Identification of Multi-Element Geochemical Anomalies for Cu–Polymetallic Deposits Through Staged Factor Analysis, Improved Fractal Density and Expected Value Function

The success of exploration geochemistry requires identification of multi-element geochemical signatures. It has been revealed that Zhongdian island arc zone is an important area with supersized or large Cu–polymetallic deposits. In this regard, we proposed a hybrid method to identify multi-element geochemical anomaly for Cu–polymetallic deposits based on staged factor analysis, improved fractal density and expected value function. In this study, two factors including Cu–Zn and Mo–Pb associations were recognized after four stages of factor analysis of stream sediment geochemical data from Zhongdian area, Yunnan, China. Then, an improved fractal density model was developed to reveal the geochemical distribution patterns of these factors by introducing the parameter P c (a form of singularity index) based on "general fractal topography". The results demonstrate that the proposed model enhanced the anomaly-background structure of Cu geochemical distribution pattern, and effectively characterized the anisotropic scale-invariance of local singularities.
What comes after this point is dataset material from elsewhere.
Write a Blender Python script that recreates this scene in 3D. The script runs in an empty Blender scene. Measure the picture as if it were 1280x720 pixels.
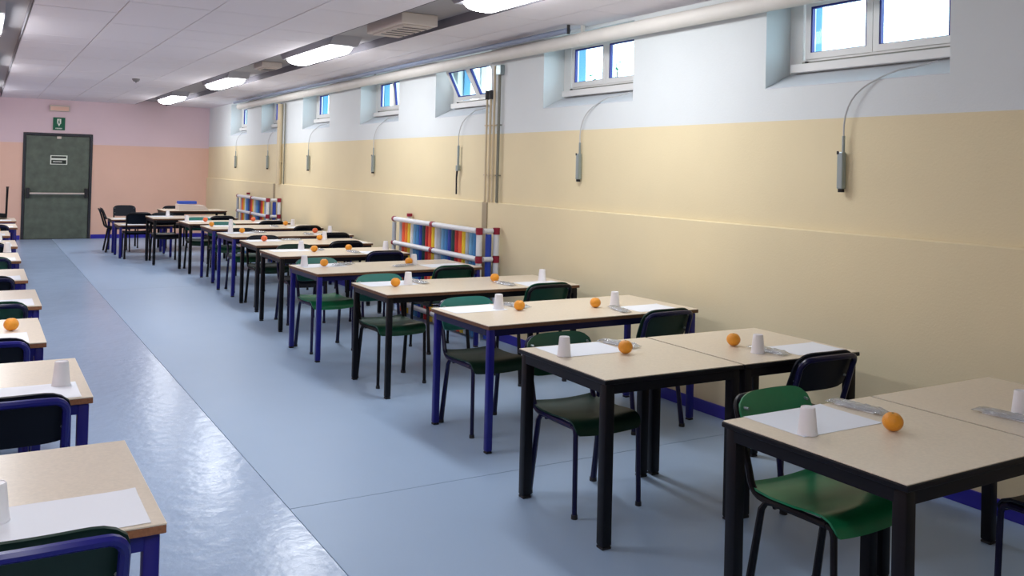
import bpy, bmesh, math, random
from mathutils import Vector, Matrix
random.seed(7)
S = bpy.context.scene
COL = S.collection
PI = math.pi

# ------------------------------------------------------------------ camera
cam = bpy.data.cameras.new('camera'); camo = bpy.data.objects.new('camera', cam); COL.objects.link(camo)
cam.sensor_fit = 'HORIZONTAL'; cam.sensor_width = 36.0
cam.lens = 1125.96 / 1280 * 36.0
cam.shift_y = -(360 - 198.45) / 1280
cam.clip_start = 0.05; cam.clip_end = 200
fw = Vector((0.50827, 0.86110, 0.01334)); rt = Vector((0.86075, -0.50844, 0.02455)); up = Vector((-0.02792, 0.00100, 0.99961))
M = Matrix(((rt.x, up.x, -fw.x), (rt.y, up.y, -fw.y), (rt.z, up.z, -fw.z)))
camo.matrix_world = Matrix.Translation((0, 0, 1.6553)) @ M.to_4x4()
S.camera = camo

# ------------------------------------------------------------------ world, exposure
W = bpy.data.worlds.new('world'); S.world = W; W.use_nodes = True
wn = W.node_tree.nodes; wl = W.node_tree.links
bg = wn['Background']
bg.inputs['Color'].default_value = (0.84, 0.93, 1.0, 1)
bg.inputs['Strength'].default_value = 5.0
S.view_settings.view_transform = 'Standard'
S.view_settings.look = 'None'
S.view_settings.gamma = 1.0
S.view_settings.use_curve_mapping = False
S.view_settings.exposure = 0.62
LAMP = 18.0        # radiance of the fluorescent diffusers
LAMP_COL = (0.95, 0.97, 1.0, 1)

# ------------------------------------------------------------------ materials
def mat(name, col, rough=0.5, metal=0.0, noise=0.0, nscale=30.0, bump=0.0, bscale=60.0, spec=None, col2=None, trans=0.0, alpha=None, emit=None, estr=0.0, coat=0.0, rvar=0.0):
    m = bpy.data.materials.new(name); m.use_nodes = True
    nt = m.node_tree; N = nt.nodes; L = nt.links
    b = N['Principled BSDF']
    b.inputs['Base Color'].default_value = (*col, 1); b.inputs['Roughness'].default_value = rough
    b.inputs['Metallic'].default_value = metal
    if spec is not None: b.inputs['Specular IOR Level'].default_value = spec
    if trans: b.inputs['Transmission Weight'].default_value = trans
    if coat: b.inputs['Coat Weight'].default_value = coat
    if emit: b.inputs['Emission Color'].default_value = (*emit, 1); b.inputs['Emission Strength'].default_value = estr
    tc = N.new('ShaderNodeTexCoord')
    if noise or col2:
        t = N.new('ShaderNodeTexNoise'); t.inputs['Scale'].default_value = nscale; t.inputs['Detail'].default_value = 5
        L.new(tc.outputs['Object'], t.inputs['Vector'])
        r = N.new('ShaderNodeValToRGB')
        c2 = col2 if col2 else tuple(max(0, c * (1 - noise)) for c in col)
        r.color_ramp.elements[0].position = 0.3; r.color_ramp.elements[1].position = 0.7
        r.color_ramp.elements[0].color = (*c2, 1); r.color_ramp.elements[1].color = (*col, 1)
        L.new(t.outputs['Fac'], r.inputs['Fac']); L.new(r.outputs['Color'], b.inputs['Base Color'])
        if rvar:
            mr = N.new('ShaderNodeMapRange'); mr.inputs['To Min'].default_value = rough - rvar; mr.inputs['To Max'].default_value = rough + rvar
            t2 = N.new('ShaderNodeTexNoise'); t2.inputs['Scale'].default_value = 3.0; t2.inputs['Detail'].default_value = 6
            L.new(tc.outputs['Object'], t2.inputs['Vector'])
            L.new(t2.outputs['Fac'], mr.inputs['Value']); L.new(mr.outputs['Result'], b.inputs['Roughness'])
    if bump:
        t = N.new('ShaderNodeTexNoise'); t.inputs['Scale'].default_value = bscale; t.inputs['Detail'].default_value = 4
        L.new(tc.outputs['Object'], t.inputs['Vector'])
        bp = N.new('ShaderNodeBump'); bp.inputs['Strength'].default_value = bump; bp.inputs['Distance'].default_value = 0.01
        L.new(t.outputs['Fac'], bp.inputs['Height']); L.new(bp.outputs['Normal'], b.inputs['Normal'])
    return m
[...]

Furthermore, the assessment of Cu anomaly uncertainty showed there were about 33% of the Cu occurrences in the low probability areas, indicating these areas based on the Cu anomaly remain uncertain for Cu–polymetallic deposits. Thus, to generate a stronger anomalous signature for Cu–polymetallic potential mapping, the expected value function was utilized for the integration of the two different geochemical signatures, and the fuzzy algebraic sum operator was used also for comparison purpose. The contrasting results demonstrated that the proposed method can increase the intensity of favorable anomalies, reduce the uncertainty and optimize the prospecting areas.